Start RECORD LIST

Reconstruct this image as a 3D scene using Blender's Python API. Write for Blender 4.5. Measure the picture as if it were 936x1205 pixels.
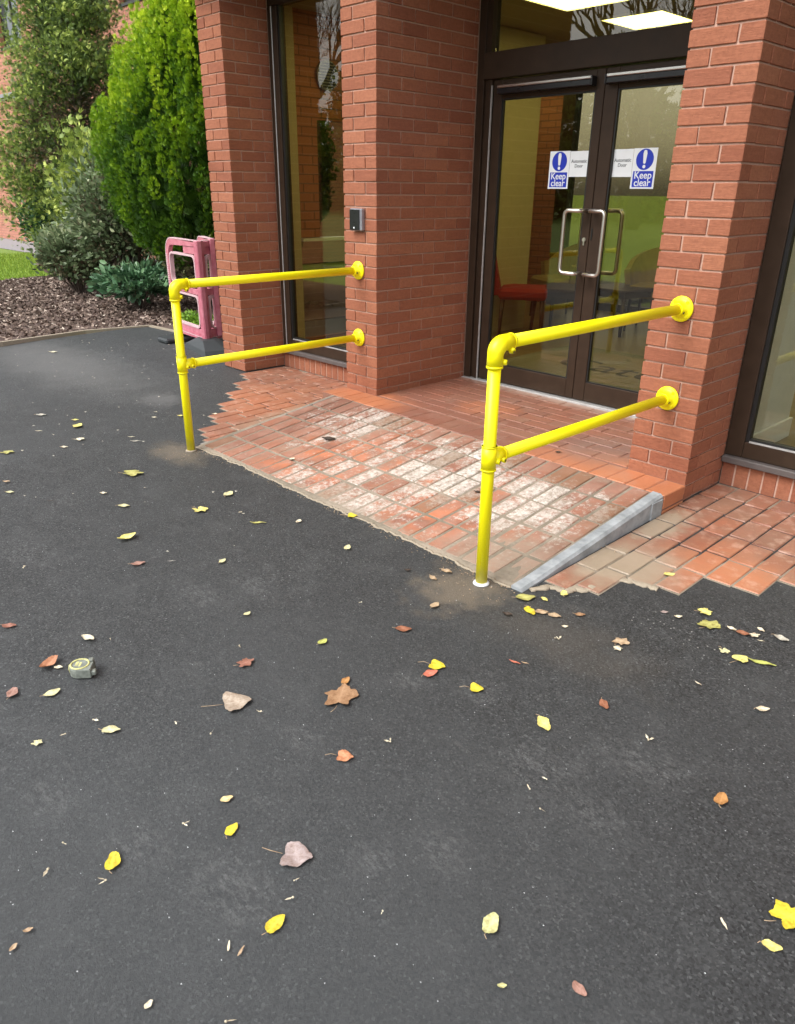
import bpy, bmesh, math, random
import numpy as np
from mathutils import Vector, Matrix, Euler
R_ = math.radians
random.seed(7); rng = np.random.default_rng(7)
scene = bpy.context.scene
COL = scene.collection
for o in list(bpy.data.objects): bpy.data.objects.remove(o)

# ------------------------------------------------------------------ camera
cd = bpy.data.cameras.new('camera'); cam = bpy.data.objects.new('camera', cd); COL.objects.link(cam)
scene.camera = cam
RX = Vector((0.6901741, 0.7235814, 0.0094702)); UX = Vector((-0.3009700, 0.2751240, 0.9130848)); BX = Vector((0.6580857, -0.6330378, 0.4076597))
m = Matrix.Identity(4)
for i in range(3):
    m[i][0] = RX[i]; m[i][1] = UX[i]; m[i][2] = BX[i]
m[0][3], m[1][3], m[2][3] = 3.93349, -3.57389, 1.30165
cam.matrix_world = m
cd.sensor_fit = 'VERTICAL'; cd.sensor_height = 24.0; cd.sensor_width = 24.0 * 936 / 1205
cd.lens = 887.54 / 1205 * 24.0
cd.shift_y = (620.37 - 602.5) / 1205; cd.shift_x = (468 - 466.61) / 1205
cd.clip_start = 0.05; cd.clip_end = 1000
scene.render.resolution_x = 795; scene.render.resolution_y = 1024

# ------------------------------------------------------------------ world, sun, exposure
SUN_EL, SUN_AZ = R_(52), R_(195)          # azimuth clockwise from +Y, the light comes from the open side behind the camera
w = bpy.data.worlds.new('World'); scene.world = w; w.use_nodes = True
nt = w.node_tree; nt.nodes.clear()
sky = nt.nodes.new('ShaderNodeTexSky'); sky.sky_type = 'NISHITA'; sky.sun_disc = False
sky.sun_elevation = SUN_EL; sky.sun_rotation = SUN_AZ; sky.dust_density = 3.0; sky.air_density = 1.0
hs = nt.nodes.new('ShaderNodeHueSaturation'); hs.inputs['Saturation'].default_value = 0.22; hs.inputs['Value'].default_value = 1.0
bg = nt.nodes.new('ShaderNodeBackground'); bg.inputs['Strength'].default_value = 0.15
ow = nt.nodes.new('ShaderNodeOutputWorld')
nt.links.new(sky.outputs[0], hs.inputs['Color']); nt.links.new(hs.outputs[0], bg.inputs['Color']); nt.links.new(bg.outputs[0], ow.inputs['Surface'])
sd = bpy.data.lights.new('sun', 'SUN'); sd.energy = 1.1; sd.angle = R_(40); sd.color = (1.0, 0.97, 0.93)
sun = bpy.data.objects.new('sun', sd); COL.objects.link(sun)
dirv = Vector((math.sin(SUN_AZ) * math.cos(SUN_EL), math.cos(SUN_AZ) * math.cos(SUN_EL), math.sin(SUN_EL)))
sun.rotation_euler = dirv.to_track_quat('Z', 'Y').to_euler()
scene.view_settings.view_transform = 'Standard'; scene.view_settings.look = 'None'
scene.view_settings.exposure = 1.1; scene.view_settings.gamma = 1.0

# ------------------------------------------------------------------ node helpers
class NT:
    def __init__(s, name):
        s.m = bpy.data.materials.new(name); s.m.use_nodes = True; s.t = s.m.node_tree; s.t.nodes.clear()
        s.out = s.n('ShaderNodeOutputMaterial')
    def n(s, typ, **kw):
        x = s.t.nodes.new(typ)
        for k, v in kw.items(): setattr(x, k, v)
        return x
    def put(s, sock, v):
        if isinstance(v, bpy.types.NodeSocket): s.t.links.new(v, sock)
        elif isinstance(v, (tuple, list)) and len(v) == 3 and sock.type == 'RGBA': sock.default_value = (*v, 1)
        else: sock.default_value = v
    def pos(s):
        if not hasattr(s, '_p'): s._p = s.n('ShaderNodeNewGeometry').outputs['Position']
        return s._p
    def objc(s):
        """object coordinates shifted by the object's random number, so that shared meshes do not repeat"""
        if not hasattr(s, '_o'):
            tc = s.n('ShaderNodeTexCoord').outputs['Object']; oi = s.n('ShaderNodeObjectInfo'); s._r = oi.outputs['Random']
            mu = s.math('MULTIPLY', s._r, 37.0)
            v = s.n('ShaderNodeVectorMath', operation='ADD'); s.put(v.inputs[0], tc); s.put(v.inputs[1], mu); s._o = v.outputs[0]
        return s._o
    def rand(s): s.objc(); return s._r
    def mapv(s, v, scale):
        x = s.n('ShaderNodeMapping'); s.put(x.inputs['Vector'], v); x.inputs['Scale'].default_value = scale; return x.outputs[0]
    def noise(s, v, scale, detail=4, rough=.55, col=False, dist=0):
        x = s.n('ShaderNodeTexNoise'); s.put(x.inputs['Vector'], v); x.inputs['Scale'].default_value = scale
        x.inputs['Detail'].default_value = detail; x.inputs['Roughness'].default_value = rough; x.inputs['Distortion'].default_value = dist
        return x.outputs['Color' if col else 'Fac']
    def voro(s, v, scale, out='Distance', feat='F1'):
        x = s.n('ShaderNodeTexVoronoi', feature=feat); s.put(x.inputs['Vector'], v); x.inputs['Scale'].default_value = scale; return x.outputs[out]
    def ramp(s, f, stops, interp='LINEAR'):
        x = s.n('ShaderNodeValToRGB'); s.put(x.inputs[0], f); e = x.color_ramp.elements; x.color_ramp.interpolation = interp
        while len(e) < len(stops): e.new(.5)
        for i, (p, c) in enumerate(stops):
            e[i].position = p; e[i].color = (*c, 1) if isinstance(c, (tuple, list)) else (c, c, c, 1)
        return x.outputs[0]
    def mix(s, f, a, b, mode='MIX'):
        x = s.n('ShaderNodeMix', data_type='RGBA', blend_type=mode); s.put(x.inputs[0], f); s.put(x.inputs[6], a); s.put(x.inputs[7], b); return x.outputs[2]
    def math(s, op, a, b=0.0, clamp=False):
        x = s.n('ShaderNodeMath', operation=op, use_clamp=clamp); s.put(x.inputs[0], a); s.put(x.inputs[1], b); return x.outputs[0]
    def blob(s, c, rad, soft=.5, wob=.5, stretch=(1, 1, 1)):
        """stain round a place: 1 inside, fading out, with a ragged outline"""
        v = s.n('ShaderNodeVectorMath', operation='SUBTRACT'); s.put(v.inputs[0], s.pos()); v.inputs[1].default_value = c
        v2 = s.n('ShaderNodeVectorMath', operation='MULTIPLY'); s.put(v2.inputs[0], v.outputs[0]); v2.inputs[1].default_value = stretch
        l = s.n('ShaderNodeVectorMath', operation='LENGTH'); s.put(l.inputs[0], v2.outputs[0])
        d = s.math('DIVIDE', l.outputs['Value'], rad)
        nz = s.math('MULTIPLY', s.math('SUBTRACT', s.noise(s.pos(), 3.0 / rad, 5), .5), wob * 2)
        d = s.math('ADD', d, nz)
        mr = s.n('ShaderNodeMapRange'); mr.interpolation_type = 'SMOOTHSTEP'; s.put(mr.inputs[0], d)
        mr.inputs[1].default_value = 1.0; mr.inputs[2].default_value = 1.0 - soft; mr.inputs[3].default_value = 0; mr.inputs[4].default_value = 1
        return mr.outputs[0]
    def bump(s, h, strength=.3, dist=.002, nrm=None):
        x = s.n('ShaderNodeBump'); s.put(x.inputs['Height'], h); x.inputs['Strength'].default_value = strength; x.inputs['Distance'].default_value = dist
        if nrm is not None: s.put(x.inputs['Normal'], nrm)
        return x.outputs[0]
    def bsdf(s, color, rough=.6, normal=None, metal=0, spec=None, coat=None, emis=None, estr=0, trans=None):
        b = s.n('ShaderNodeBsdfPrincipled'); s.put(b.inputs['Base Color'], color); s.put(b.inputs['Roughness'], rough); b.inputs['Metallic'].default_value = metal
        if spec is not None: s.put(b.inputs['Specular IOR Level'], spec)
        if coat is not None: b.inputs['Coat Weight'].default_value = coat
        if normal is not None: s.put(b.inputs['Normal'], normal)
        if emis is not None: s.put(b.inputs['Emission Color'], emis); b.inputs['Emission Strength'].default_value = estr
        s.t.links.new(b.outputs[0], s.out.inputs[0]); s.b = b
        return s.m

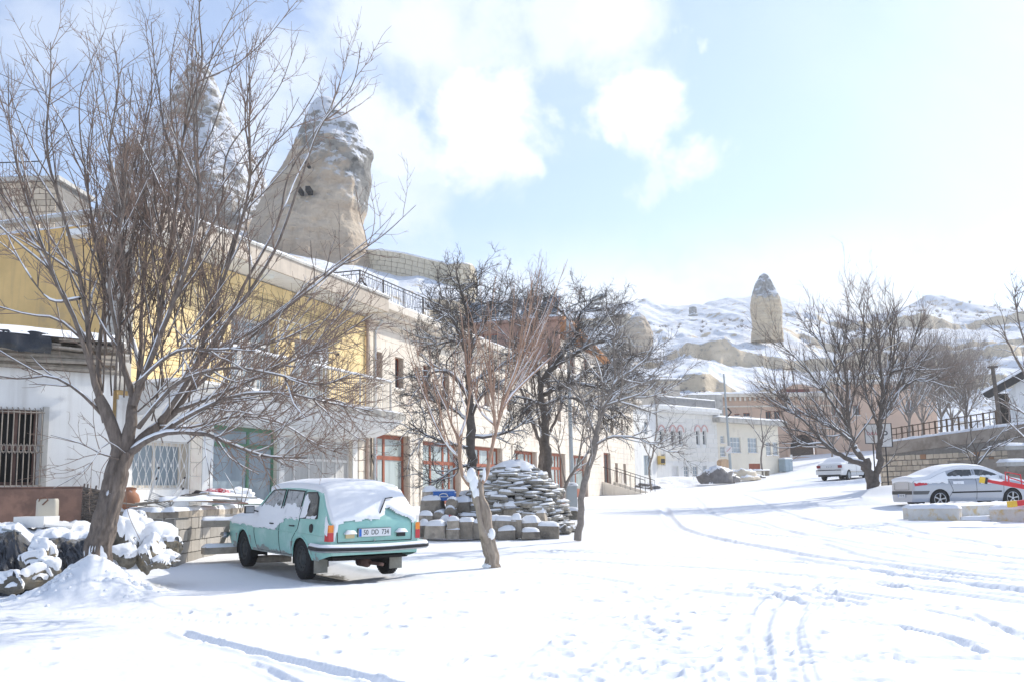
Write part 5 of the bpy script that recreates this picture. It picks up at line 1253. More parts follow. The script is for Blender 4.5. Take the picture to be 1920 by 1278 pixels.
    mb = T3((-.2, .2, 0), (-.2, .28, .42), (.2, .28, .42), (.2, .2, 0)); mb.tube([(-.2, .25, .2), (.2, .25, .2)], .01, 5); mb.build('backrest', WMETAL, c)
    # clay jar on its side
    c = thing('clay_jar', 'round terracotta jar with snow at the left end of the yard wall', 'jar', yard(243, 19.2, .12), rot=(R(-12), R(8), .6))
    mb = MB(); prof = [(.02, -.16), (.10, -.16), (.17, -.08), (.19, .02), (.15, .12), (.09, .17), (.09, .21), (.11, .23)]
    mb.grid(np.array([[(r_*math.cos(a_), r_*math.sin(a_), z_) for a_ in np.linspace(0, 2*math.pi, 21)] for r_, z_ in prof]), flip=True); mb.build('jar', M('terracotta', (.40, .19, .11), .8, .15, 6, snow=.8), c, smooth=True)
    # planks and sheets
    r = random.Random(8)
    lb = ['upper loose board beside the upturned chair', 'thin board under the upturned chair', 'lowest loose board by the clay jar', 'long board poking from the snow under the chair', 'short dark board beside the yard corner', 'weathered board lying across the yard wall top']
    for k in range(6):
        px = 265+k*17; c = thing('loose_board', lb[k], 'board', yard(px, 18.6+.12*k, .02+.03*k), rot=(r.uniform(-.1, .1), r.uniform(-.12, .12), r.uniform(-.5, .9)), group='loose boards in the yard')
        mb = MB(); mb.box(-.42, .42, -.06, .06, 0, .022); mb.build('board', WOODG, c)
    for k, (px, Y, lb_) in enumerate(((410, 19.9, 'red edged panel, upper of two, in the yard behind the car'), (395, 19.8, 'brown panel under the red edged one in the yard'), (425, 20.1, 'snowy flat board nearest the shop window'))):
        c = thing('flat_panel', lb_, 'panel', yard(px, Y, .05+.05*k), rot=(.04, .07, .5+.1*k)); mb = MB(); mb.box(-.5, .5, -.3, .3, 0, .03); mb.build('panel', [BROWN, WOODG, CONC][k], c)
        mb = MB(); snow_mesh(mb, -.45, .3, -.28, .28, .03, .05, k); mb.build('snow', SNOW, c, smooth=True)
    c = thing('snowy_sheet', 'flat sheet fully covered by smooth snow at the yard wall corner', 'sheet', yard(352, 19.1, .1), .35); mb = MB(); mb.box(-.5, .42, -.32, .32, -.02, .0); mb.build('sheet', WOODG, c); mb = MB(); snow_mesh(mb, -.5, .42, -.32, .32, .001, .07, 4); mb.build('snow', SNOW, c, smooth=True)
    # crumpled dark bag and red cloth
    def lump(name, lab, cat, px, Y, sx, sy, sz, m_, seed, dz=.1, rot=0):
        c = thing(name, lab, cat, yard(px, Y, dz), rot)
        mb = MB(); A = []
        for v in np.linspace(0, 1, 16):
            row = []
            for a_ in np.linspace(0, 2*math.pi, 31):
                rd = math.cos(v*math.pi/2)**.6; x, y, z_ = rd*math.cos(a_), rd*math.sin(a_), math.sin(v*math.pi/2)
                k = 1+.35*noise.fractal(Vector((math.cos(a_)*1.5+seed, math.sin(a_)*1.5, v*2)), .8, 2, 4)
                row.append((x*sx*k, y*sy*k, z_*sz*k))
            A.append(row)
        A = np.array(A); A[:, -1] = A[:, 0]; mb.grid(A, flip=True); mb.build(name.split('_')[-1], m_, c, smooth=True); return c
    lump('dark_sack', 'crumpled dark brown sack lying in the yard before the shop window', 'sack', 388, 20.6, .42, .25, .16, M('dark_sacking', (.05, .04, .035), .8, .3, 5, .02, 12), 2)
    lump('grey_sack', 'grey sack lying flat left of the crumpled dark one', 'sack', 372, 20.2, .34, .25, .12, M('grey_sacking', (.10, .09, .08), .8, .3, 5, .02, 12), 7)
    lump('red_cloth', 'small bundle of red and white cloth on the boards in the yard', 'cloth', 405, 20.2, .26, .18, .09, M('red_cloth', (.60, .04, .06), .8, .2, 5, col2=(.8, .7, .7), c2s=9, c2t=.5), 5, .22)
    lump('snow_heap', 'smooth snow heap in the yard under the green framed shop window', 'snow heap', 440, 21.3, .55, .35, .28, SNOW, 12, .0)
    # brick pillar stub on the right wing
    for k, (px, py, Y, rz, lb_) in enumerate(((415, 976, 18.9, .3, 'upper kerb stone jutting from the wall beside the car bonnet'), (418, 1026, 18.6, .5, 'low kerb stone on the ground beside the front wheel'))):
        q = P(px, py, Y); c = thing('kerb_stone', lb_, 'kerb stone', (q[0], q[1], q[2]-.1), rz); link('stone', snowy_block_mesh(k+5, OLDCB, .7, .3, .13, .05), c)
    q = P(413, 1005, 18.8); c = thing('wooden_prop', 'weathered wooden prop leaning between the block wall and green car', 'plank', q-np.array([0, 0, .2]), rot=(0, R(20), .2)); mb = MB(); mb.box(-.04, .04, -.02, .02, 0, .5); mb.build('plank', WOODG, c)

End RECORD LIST

TASK INSTRUCTIONS
Repeat the listing above up to and including the line with "for o in list(bpy.data.objects): bpy.data.objects.remove(o)", starting from its first line. Drop any pictures.

ANSWER TO THE TASK
Reconstruct this image as a 3D scene using Blender's Python API. Write for Blender 4.5. Measure the picture as if it were 936x1205 pixels.
import bpy, bmesh, math, random
import numpy as np
from mathutils import Vector, Matrix, Euler
R_ = math.radians
random.seed(7); rng = np.random.default_rng(7)
scene = bpy.context.scene
COL = scene.collection
for o in list(bpy.data.objects): bpy.data.objects.remove(o)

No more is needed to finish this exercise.